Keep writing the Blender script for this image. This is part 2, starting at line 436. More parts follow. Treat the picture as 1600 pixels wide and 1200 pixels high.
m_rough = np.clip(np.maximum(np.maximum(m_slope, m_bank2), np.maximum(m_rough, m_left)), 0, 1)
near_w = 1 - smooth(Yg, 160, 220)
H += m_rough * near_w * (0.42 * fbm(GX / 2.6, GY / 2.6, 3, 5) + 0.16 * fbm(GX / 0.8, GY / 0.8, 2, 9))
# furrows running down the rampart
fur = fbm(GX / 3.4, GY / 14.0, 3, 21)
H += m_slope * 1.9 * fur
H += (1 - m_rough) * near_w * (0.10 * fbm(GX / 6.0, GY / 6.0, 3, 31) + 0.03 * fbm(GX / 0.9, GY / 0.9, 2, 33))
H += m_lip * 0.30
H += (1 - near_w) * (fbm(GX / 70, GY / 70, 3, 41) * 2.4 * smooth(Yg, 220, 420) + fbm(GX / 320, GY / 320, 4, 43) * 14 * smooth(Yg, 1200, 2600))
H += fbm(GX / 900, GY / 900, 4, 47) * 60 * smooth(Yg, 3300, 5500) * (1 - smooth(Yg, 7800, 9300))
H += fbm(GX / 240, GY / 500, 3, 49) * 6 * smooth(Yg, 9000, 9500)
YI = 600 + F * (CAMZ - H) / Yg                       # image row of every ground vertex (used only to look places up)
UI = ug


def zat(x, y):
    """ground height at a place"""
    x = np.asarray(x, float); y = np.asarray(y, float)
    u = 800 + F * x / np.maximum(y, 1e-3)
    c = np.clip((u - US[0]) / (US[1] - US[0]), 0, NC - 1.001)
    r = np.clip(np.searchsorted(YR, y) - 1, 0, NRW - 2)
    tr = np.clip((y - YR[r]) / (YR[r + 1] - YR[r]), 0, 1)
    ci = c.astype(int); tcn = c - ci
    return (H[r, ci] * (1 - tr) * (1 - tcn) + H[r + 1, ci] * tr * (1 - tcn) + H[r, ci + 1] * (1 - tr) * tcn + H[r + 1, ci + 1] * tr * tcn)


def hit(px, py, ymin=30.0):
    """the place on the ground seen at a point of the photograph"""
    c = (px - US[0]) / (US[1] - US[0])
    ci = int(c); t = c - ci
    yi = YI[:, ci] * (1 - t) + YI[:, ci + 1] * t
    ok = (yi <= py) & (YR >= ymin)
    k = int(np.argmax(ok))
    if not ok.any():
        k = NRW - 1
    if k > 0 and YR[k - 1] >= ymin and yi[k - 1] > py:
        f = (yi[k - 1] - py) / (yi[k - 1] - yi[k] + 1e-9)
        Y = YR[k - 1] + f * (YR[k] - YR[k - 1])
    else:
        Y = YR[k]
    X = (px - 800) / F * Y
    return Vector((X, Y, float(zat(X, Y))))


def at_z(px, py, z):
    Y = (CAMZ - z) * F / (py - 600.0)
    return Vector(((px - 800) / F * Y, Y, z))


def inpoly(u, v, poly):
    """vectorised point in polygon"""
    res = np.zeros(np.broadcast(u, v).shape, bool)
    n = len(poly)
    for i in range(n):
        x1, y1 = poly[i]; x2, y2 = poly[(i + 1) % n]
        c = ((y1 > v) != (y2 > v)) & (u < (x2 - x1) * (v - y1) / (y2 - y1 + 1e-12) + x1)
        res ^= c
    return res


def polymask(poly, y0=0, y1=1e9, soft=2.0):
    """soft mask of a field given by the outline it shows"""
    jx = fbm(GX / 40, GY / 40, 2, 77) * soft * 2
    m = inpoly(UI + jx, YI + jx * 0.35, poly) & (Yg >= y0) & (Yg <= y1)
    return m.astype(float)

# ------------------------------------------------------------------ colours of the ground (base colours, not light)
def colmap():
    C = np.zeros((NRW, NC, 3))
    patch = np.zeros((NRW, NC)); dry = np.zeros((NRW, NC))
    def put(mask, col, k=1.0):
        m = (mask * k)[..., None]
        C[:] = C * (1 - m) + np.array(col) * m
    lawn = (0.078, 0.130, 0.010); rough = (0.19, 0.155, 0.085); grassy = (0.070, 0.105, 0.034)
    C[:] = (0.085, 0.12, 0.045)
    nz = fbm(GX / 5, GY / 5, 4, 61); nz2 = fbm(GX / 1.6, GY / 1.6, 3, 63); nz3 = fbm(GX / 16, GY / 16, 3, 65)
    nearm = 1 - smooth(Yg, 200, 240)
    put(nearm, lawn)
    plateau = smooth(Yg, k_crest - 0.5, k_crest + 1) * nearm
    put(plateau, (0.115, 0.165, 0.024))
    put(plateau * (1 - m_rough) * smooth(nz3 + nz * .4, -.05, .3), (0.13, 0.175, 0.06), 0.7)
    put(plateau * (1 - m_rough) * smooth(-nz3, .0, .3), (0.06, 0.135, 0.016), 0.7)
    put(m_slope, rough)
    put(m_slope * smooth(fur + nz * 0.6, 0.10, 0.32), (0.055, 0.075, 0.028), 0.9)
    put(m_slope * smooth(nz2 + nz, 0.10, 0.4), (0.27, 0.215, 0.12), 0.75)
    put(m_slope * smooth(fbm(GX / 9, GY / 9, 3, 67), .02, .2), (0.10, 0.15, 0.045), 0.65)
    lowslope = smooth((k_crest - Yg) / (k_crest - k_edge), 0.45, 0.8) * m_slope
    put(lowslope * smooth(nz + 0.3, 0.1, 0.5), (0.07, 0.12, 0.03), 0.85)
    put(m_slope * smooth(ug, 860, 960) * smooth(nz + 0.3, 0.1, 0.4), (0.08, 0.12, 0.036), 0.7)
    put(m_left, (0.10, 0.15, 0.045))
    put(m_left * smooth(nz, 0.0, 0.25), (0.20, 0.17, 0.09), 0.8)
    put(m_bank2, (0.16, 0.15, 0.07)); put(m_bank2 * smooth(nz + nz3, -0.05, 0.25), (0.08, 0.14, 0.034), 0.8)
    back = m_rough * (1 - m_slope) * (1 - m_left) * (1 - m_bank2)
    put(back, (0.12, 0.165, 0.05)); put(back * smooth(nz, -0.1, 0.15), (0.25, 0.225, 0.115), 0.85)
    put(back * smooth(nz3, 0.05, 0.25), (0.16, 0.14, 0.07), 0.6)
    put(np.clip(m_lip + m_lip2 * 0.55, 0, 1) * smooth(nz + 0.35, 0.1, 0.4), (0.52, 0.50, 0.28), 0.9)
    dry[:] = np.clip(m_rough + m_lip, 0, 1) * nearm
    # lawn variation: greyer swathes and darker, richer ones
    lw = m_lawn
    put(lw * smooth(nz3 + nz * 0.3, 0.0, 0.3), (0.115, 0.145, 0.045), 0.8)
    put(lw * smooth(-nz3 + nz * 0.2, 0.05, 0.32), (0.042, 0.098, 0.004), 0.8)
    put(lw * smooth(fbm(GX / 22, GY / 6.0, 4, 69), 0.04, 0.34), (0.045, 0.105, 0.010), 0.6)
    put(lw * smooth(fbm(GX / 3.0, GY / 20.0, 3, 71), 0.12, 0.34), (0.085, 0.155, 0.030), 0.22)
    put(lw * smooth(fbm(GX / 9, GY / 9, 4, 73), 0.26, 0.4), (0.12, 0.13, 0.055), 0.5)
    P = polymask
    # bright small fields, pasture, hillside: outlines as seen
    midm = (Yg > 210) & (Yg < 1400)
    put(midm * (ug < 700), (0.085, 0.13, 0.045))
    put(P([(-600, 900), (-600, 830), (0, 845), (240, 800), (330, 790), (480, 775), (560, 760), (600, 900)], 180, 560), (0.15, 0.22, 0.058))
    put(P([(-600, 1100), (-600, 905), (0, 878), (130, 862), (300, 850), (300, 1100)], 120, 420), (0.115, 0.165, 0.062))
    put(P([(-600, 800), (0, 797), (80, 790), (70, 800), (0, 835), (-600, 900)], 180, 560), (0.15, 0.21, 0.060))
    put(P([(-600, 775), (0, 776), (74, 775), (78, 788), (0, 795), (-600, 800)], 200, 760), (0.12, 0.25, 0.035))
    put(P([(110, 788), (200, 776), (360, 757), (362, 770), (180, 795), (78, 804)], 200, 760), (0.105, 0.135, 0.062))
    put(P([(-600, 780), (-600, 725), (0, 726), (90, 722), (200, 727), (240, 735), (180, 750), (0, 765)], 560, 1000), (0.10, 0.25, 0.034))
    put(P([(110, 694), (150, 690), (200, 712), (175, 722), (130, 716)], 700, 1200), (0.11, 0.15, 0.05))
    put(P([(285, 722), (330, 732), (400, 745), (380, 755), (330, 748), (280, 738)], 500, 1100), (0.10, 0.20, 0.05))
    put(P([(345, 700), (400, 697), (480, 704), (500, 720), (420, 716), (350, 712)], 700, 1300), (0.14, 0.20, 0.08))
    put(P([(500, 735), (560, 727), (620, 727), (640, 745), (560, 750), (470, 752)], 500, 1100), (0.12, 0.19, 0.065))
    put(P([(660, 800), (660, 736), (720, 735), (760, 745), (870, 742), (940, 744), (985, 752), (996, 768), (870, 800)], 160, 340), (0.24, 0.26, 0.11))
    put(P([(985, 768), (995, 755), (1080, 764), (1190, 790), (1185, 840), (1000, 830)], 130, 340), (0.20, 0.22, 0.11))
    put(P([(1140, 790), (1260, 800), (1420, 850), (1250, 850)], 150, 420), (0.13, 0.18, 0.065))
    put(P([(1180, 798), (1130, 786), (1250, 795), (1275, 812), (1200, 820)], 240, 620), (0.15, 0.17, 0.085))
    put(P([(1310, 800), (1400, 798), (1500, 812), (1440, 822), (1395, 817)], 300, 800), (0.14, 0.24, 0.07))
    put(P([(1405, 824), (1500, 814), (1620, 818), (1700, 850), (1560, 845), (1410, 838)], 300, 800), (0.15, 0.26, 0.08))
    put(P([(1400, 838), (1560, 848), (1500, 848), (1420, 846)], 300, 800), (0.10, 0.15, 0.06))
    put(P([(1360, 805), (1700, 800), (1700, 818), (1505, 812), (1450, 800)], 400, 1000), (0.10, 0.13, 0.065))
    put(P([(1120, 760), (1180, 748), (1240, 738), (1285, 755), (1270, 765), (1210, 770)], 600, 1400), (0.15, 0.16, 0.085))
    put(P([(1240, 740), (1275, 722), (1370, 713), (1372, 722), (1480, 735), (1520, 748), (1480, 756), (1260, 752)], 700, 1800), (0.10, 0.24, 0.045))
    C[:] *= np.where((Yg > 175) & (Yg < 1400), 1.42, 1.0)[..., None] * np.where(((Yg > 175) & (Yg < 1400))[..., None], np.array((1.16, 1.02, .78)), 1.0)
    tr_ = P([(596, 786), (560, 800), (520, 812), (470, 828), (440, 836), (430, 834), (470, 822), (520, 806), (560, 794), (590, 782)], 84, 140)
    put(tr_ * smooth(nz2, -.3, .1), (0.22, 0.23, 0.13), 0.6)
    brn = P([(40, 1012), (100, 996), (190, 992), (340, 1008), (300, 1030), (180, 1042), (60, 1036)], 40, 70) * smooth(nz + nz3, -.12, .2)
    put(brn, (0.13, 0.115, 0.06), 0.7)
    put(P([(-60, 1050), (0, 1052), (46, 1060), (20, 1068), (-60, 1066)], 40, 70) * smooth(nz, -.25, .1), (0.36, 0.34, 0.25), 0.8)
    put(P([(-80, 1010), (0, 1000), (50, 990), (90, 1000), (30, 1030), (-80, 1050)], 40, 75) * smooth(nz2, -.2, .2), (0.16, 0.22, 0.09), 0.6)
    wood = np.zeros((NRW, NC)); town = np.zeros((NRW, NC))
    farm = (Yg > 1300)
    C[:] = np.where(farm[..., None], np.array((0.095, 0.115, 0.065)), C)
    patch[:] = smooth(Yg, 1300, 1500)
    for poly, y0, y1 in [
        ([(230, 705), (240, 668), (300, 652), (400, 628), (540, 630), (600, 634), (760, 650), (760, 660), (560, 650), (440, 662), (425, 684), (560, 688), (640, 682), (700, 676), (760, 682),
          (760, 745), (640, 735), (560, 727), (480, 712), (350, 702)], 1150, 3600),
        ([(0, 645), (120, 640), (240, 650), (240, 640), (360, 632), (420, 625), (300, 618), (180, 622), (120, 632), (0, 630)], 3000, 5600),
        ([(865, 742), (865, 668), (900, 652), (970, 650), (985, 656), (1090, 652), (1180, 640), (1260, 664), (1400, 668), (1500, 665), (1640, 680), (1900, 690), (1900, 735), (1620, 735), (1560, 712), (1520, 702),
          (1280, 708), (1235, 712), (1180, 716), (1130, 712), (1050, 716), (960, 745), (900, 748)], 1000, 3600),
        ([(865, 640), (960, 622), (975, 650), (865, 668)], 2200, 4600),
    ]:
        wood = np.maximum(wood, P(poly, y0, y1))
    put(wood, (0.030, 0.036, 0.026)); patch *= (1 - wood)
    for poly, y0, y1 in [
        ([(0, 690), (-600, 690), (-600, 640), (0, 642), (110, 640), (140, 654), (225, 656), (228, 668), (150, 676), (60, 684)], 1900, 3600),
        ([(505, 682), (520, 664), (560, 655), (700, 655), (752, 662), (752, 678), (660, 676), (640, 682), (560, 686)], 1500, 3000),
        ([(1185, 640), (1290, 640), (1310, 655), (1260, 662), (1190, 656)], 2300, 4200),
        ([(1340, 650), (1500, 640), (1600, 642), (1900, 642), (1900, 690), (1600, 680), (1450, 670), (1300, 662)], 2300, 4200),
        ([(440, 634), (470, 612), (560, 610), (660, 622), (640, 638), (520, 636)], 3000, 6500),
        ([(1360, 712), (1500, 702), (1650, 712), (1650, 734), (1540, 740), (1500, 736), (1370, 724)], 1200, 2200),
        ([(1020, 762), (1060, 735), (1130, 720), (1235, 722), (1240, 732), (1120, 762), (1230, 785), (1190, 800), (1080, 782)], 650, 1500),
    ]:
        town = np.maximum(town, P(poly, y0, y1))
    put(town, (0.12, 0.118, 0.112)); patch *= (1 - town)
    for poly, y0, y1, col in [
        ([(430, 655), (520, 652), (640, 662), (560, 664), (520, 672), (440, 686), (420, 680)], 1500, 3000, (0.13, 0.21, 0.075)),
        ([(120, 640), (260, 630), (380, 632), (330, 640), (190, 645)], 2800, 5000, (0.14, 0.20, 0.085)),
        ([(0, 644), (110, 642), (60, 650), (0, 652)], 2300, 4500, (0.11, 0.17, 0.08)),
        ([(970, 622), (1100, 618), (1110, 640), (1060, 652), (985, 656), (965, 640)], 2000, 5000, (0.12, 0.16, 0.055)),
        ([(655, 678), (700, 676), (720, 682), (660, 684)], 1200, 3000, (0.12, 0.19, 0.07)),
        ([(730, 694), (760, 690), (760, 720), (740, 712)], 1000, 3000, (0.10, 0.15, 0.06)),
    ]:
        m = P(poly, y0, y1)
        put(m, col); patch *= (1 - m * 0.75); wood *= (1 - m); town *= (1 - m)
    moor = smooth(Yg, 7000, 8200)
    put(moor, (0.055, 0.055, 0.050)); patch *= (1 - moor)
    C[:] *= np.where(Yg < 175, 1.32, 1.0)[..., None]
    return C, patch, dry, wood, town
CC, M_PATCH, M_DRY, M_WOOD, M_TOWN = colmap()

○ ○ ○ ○

» **What is asked**: Only those lines running from the one containing "C[:] *= np.where(Yg" through the last line of the data above are to be copied, exactly, with both ends included.

» **Answer to this task**:
    C[:] *= np.where(Yg < 175, 1.32, 1.0)[..., None]
    return C, patch, dry, wood, town
CC, M_PATCH, M_DRY, M_WOOD, M_TOWN = colmap()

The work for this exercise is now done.